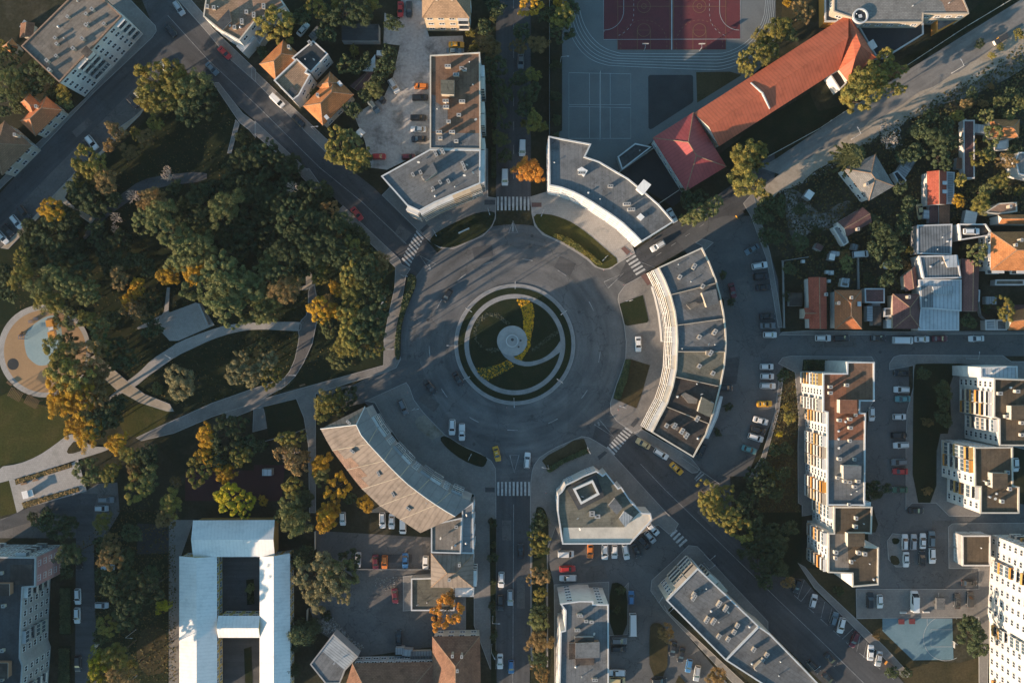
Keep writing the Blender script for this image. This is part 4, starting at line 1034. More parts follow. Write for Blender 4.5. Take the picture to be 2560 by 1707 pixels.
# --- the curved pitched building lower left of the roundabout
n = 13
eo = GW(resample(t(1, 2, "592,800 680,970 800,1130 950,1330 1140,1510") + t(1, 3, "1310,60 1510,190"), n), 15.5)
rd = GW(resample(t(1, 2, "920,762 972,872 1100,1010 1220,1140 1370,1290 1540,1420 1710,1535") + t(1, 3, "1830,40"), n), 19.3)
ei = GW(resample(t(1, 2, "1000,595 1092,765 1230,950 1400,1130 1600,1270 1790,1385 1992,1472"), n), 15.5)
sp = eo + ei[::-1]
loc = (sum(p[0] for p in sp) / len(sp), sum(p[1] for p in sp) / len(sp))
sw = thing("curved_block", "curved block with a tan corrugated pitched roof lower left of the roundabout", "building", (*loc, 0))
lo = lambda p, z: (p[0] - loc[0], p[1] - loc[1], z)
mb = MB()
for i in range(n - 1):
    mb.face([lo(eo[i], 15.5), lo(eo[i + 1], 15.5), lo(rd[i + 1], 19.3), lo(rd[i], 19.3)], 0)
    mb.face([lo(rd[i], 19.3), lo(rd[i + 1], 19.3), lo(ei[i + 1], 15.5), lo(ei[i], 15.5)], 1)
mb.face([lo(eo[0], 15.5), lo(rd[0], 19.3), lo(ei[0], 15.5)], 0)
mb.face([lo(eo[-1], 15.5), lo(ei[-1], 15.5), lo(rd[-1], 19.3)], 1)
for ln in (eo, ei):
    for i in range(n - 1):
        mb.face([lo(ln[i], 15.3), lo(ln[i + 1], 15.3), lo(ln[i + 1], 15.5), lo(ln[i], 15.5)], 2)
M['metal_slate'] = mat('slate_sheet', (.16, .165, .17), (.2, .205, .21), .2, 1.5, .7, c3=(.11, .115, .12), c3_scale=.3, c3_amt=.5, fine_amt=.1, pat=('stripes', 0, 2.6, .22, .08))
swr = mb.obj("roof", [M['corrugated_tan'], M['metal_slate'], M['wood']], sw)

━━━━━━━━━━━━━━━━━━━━

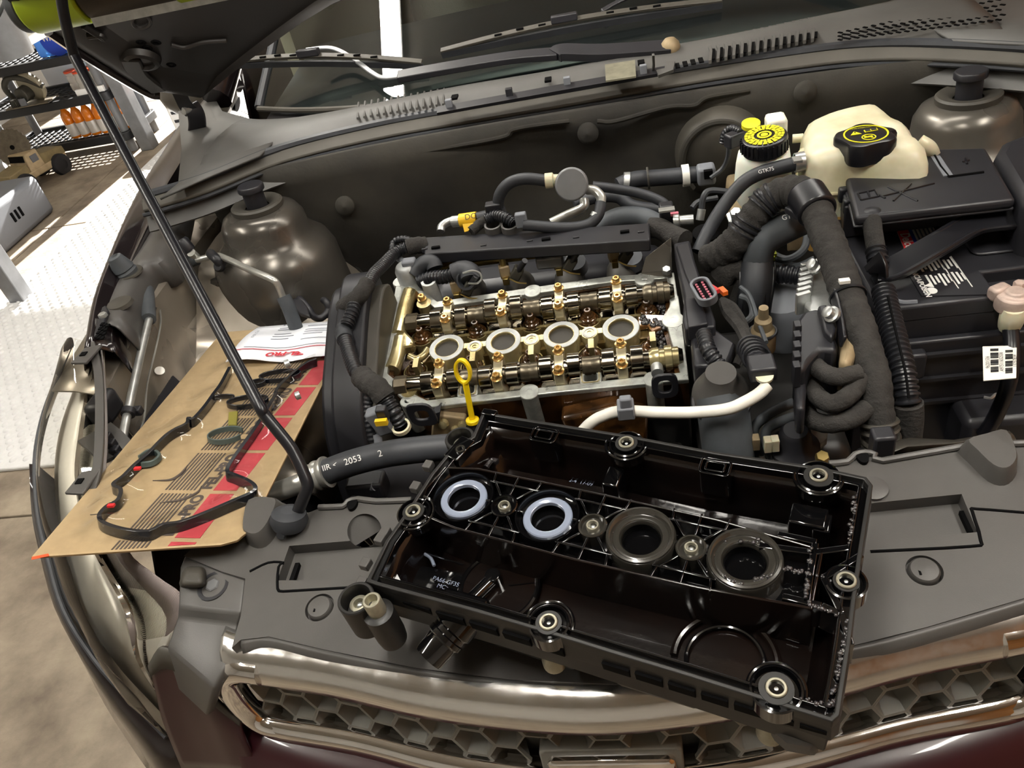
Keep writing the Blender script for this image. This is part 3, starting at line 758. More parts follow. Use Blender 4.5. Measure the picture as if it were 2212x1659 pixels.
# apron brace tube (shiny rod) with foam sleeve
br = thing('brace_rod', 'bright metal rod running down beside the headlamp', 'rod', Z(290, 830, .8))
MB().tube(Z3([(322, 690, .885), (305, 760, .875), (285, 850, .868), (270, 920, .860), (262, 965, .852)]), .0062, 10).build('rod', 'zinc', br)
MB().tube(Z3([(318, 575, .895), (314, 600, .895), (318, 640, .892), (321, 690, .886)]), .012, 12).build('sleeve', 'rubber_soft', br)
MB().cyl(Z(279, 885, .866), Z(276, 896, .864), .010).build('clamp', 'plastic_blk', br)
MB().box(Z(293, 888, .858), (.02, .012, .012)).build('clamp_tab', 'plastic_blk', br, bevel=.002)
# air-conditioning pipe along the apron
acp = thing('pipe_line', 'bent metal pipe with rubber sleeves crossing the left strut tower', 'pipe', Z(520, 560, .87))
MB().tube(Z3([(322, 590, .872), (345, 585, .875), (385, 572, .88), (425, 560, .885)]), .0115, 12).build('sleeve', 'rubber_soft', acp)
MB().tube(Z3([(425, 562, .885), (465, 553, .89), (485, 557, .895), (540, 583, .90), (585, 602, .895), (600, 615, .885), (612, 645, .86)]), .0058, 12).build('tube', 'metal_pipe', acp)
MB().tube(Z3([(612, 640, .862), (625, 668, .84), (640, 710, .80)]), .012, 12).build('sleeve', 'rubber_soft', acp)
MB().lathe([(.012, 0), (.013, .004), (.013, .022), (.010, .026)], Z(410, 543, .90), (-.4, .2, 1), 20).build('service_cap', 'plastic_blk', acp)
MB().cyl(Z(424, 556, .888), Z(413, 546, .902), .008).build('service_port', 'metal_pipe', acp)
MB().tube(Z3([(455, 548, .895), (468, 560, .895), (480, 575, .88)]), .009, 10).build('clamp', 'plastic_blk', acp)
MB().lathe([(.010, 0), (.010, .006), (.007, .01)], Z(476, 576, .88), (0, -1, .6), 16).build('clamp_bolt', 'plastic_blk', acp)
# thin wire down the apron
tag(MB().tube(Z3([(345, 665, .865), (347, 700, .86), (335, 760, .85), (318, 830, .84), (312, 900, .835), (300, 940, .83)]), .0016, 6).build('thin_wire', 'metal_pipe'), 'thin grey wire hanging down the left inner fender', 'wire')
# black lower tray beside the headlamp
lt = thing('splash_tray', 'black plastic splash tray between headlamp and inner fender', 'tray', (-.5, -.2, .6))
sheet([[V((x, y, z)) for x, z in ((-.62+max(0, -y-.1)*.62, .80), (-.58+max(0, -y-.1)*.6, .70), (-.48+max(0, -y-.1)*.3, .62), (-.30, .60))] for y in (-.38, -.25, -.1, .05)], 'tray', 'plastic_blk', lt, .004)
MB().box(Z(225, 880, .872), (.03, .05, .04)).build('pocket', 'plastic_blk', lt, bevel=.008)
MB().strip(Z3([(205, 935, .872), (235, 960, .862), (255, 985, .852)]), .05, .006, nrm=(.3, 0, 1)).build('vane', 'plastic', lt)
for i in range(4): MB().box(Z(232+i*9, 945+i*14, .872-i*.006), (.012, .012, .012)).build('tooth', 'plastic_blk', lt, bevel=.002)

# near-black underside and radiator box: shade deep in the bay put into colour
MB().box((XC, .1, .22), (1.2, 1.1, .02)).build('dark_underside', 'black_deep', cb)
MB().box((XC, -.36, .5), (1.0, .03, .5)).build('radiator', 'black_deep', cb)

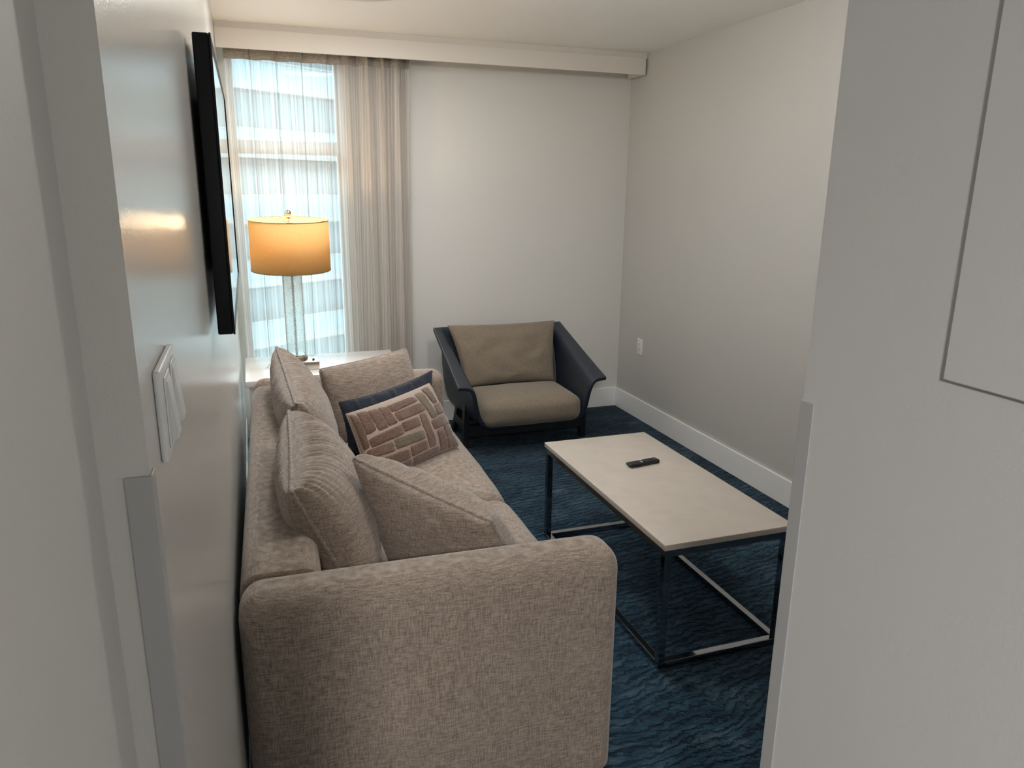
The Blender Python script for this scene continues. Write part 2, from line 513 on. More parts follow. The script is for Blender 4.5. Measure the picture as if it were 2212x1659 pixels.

━━━━━━━━━━━━━━━━━━━━

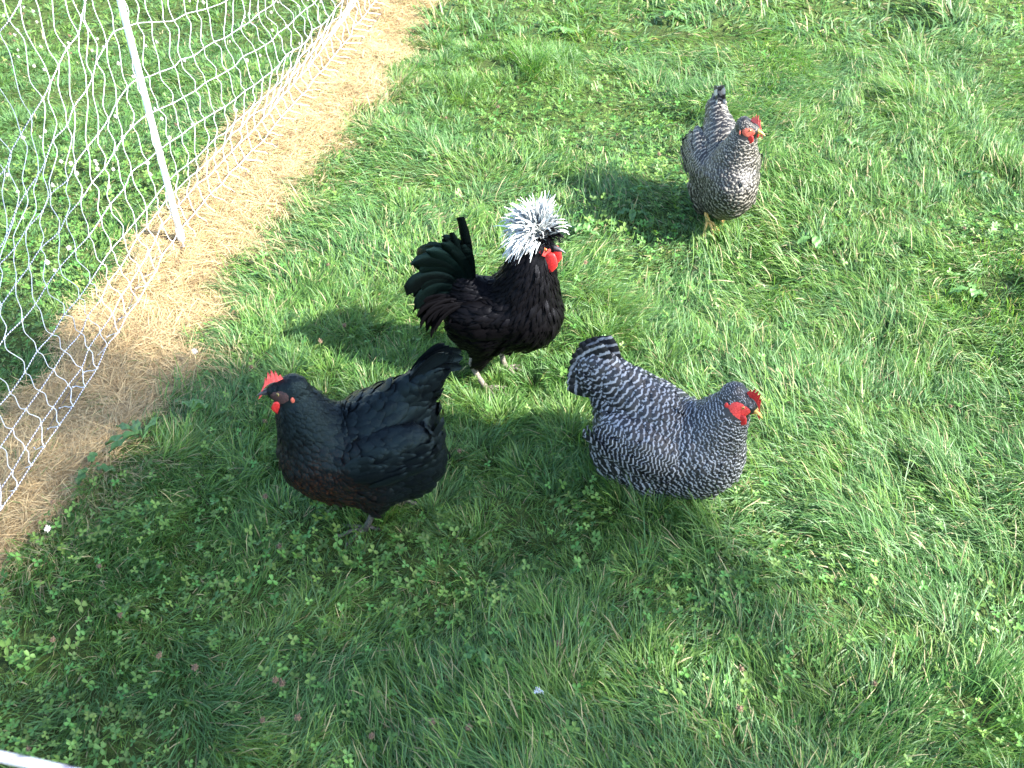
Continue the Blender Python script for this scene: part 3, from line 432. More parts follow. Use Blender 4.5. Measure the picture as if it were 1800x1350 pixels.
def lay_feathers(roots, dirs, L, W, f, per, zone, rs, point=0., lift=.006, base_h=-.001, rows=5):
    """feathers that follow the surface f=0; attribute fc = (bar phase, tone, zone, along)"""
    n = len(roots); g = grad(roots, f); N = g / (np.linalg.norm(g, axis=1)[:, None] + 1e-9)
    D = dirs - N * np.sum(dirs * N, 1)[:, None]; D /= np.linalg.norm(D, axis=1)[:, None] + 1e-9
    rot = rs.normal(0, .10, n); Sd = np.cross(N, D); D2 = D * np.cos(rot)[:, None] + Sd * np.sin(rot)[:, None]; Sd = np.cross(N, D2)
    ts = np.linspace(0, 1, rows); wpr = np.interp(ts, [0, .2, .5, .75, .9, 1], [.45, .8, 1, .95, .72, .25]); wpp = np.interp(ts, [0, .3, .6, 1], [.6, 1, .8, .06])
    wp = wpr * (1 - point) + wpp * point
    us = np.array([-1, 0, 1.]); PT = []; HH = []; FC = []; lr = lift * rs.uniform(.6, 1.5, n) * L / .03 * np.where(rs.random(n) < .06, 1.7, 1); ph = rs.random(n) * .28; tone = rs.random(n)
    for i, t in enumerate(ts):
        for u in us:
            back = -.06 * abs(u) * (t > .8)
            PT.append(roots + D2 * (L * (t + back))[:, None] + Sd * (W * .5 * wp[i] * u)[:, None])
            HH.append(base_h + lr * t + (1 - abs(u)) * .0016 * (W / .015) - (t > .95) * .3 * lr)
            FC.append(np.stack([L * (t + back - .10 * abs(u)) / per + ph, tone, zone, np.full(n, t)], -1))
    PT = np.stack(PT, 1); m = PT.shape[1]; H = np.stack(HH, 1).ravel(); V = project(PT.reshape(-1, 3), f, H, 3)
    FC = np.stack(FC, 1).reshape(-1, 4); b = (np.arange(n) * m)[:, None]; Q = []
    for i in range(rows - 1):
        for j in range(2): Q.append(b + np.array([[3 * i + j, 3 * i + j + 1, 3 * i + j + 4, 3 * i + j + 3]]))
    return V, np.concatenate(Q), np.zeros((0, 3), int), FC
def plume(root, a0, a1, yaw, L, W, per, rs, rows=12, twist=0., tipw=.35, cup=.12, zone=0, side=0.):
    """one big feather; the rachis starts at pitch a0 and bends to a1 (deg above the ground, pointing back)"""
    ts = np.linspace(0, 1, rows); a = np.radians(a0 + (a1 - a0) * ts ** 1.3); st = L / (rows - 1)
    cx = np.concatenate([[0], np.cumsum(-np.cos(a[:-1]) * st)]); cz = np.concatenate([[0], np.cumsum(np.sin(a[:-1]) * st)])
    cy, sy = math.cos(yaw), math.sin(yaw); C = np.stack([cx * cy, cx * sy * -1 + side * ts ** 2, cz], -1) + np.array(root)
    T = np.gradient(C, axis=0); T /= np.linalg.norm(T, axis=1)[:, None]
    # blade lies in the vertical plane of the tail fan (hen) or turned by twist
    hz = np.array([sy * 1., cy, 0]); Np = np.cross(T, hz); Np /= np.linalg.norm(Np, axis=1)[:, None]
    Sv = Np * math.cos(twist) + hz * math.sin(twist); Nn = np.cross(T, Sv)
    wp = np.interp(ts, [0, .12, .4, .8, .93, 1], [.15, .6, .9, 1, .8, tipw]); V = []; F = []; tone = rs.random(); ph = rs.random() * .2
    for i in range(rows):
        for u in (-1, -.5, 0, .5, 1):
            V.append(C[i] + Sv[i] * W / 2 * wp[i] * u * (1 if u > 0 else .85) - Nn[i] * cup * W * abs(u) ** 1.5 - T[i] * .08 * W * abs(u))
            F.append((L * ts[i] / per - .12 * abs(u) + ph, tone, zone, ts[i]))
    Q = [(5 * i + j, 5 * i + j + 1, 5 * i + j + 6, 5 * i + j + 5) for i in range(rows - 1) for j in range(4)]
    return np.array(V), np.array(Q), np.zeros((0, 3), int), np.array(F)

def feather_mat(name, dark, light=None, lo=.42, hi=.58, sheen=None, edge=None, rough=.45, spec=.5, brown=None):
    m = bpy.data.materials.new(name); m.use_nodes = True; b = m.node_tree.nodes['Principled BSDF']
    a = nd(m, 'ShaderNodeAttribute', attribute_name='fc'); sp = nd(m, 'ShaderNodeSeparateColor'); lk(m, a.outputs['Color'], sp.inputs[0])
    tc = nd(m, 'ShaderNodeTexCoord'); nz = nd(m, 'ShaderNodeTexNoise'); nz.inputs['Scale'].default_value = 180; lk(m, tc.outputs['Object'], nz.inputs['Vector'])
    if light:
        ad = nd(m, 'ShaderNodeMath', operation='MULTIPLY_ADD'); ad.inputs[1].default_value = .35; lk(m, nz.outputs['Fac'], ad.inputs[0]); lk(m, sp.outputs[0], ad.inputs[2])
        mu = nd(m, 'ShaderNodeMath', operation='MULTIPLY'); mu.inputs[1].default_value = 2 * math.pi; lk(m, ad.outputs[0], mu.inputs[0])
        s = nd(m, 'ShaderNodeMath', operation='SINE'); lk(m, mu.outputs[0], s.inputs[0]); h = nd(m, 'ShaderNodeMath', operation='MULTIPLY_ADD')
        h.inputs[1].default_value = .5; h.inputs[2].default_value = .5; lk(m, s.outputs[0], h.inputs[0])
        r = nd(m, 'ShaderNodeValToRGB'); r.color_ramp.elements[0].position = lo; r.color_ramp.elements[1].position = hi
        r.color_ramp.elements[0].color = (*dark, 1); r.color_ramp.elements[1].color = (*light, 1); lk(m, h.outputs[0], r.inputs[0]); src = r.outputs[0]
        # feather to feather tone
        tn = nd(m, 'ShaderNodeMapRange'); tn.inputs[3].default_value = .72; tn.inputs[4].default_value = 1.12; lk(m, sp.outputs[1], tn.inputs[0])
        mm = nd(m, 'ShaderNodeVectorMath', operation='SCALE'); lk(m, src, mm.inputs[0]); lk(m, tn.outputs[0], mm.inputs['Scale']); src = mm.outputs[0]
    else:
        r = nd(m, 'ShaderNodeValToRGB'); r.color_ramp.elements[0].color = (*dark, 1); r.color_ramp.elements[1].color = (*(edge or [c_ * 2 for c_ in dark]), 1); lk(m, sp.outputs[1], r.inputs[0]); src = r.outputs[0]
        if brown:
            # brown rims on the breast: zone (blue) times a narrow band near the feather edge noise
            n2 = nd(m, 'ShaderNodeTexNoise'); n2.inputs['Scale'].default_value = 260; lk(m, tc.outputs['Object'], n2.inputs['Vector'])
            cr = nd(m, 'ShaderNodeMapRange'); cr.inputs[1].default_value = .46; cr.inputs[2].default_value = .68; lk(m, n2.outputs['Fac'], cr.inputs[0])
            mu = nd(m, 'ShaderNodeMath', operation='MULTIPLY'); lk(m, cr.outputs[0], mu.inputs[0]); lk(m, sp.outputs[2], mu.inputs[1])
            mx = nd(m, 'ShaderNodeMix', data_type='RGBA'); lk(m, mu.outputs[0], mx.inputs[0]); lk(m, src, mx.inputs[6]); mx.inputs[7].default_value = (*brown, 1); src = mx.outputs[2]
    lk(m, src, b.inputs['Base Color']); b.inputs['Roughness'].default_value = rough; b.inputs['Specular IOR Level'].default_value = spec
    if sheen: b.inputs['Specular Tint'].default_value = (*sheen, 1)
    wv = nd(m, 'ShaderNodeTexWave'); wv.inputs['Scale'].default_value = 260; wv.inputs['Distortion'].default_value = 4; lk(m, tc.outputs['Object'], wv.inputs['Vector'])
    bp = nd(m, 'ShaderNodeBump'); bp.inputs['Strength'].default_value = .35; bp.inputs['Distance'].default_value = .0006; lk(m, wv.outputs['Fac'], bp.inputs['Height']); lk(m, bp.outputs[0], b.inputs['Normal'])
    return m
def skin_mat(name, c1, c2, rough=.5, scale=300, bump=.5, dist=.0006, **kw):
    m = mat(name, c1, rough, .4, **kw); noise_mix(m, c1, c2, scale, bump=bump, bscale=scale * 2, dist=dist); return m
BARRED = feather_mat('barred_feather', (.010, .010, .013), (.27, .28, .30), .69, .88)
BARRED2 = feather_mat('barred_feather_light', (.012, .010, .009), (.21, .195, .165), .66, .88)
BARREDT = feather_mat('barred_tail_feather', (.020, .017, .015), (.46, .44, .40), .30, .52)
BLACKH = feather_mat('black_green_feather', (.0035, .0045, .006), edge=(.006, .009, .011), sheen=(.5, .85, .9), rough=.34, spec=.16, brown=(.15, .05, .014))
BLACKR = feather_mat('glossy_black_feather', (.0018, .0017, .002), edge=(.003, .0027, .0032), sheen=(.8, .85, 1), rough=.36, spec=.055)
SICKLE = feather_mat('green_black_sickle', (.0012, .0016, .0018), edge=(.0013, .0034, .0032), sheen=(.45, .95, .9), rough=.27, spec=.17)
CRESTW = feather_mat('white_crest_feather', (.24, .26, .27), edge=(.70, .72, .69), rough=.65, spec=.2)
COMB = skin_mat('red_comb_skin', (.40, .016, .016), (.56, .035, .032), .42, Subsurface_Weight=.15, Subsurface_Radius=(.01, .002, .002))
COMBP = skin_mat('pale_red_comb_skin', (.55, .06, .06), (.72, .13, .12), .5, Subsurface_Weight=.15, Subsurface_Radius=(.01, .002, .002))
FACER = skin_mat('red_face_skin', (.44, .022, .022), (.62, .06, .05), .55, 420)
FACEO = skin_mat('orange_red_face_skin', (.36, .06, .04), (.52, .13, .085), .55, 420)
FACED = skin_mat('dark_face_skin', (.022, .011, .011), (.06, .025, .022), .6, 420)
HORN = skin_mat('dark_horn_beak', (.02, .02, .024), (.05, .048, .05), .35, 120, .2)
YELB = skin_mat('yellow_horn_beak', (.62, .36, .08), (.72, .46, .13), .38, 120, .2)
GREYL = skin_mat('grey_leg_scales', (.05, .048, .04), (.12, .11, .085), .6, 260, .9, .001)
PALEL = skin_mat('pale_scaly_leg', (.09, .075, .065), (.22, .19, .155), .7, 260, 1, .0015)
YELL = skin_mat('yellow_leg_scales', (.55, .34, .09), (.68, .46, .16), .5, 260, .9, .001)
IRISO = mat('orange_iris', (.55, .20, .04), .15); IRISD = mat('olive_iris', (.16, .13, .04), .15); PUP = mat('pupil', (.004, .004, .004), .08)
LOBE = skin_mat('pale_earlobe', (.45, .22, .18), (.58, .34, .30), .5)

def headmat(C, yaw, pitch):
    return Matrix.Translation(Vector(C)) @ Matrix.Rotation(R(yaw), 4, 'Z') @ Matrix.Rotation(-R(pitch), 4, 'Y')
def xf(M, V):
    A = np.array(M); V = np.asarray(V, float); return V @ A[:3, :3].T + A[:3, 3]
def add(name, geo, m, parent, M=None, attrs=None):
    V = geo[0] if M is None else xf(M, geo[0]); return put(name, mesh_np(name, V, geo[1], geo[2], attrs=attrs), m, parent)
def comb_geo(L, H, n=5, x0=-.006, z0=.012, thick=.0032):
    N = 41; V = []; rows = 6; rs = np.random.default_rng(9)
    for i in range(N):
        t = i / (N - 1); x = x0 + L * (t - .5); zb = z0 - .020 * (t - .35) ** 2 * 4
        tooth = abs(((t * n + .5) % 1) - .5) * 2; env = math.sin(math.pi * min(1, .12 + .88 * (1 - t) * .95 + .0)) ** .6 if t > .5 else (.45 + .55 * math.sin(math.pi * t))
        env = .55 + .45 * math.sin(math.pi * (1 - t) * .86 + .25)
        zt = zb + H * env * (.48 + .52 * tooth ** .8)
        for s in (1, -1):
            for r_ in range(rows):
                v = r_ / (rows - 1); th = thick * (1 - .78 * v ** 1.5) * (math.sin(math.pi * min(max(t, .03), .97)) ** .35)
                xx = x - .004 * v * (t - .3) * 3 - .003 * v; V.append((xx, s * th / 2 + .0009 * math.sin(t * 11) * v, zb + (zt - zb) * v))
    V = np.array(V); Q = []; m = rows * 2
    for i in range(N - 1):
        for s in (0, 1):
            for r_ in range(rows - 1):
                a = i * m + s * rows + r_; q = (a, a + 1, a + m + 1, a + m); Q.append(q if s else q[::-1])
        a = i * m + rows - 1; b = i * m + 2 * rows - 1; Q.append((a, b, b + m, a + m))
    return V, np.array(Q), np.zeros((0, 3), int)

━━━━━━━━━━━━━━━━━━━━

• YOUR GOAL: Pull every line containing the word "Keep" out of the entries above.

• SOLUTION FOR THIS EXERCISE:
Keep writing the Blender script for this image. This is part 4, starting at line 1034. More parts follow. Write for Blender 4.5. Take the picture to be 2560 by 1707 pixels.
Keep writing the Blender script for this image. This is part 3, starting at line 758. More parts follow. Use Blender 4.5. Measure the picture as if it were 2212x1659 pixels.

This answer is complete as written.